**Task:**
Write out the whole listing, matching it exactly.

**Given material:**

* * * * *

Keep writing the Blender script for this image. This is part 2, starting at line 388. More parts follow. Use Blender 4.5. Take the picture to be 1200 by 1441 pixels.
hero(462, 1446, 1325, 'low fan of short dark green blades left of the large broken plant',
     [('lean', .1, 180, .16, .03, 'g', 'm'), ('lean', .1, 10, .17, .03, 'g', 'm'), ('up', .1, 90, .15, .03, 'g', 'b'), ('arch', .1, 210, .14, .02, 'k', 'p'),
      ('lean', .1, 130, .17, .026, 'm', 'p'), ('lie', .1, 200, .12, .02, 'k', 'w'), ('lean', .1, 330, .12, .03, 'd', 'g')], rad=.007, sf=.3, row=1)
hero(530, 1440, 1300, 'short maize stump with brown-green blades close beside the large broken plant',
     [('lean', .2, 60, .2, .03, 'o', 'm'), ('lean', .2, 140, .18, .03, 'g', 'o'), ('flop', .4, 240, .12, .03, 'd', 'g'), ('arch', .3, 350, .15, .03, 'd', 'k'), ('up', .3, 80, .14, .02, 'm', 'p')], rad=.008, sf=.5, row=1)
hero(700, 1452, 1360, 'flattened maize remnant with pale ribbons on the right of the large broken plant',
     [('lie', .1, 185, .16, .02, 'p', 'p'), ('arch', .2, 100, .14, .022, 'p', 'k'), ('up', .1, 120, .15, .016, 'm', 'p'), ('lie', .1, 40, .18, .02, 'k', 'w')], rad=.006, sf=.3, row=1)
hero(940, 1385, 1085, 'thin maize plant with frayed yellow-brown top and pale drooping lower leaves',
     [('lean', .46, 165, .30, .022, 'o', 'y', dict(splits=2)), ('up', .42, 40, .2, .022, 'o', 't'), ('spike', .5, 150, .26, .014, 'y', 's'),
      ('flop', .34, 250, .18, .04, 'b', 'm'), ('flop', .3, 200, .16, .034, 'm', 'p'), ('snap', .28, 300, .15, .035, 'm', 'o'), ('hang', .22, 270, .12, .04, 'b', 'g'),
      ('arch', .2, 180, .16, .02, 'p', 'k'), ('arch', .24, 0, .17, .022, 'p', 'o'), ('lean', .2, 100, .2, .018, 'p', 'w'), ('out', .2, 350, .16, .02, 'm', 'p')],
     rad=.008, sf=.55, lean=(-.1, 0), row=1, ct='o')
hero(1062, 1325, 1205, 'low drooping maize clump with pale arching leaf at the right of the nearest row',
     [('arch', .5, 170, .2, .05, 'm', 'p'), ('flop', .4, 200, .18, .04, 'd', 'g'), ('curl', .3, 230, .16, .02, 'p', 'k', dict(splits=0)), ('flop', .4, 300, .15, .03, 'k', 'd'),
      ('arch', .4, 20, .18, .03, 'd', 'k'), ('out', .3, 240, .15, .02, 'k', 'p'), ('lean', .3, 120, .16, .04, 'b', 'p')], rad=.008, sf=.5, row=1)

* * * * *

**Correct result:**
Keep writing the Blender script for this image. This is part 2, starting at line 388. More parts follow. Use Blender 4.5. Take the picture to be 1200 by 1441 pixels.
hero(462, 1446, 1325, 'low fan of short dark green blades left of the large broken plant',
     [('lean', .1, 180, .16, .03, 'g', 'm'), ('lean', .1, 10, .17, .03, 'g', 'm'), ('up', .1, 90, .15, .03, 'g', 'b'), ('arch', .1, 210, .14, .02, 'k', 'p'),
      ('lean', .1, 130, .17, .026, 'm', 'p'), ('lie', .1, 200, .12, .02, 'k', 'w'), ('lean', .1, 330, .12, .03, 'd', 'g')], rad=.007, sf=.3, row=1)
hero(530, 1440, 1300, 'short maize stump with brown-green blades close beside the large broken plant',
     [('lean', .2, 60, .2, .03, 'o', 'm'), ('lean', .2, 140, .18, .03, 'g', 'o'), ('flop', .4, 240, .12, .03, 'd', 'g'), ('arch', .3, 350, .15, .03, 'd', 'k'), ('up', .3, 80, .14, .02, 'm', 'p')], rad=.008, sf=.5, row=1)
hero(700, 1452, 1360, 'flattened maize remnant with pale ribbons on the right of the large broken plant',
     [('lie', .1, 185, .16, .02, 'p', 'p'), ('arch', .2, 100, .14, .022, 'p', 'k'), ('up', .1, 120, .15, .016, 'm', 'p'), ('lie', .1, 40, .18, .02, 'k', 'w')], rad=.006, sf=.3, row=1)
hero(940, 1385, 1085, 'thin maize plant with frayed yellow-brown top and pale drooping lower leaves',
     [('lean', .46, 165, .30, .022, 'o', 'y', dict(splits=2)), ('up', .42, 40, .2, .022, 'o', 't'), ('spike', .5, 150, .26, .014, 'y', 's'),
      ('flop', .34, 250, .18, .04, 'b', 'm'), ('flop', .3, 200, .16, .034, 'm', 'p'), ('snap', .28, 300, .15, .035, 'm', 'o'), ('hang', .22, 270, .12, .04, 'b', 'g'),
      ('arch', .2, 180, .16, .02, 'p', 'k'), ('arch', .24, 0, .17, .022, 'p', 'o'), ('lean', .2, 100, .2, .018, 'p', 'w'), ('out', .2, 350, .16, .02, 'm', 'p')],
     rad=.008, sf=.55, lean=(-.1, 0), row=1, ct='o')
hero(1062, 1325, 1205, 'low drooping maize clump with pale arching leaf at the right of the nearest row',
     [('arch', .5, 170, .2, .05, 'm', 'p'), ('flop', .4, 200, .18, .04, 'd', 'g'), ('curl', .3, 230, .16, .02, 'p', 'k', dict(splits=0)), ('flop', .4, 300, .15, .03, 'k', 'd'),
      ('arch', .4, 20, .18, .03, 'd', 'k'), ('out', .3, 240, .15, .02, 'k', 'p'), ('lean', .3, 120, .16, .04, 'b', 'p')], rad=.008, sf=.5, row=1)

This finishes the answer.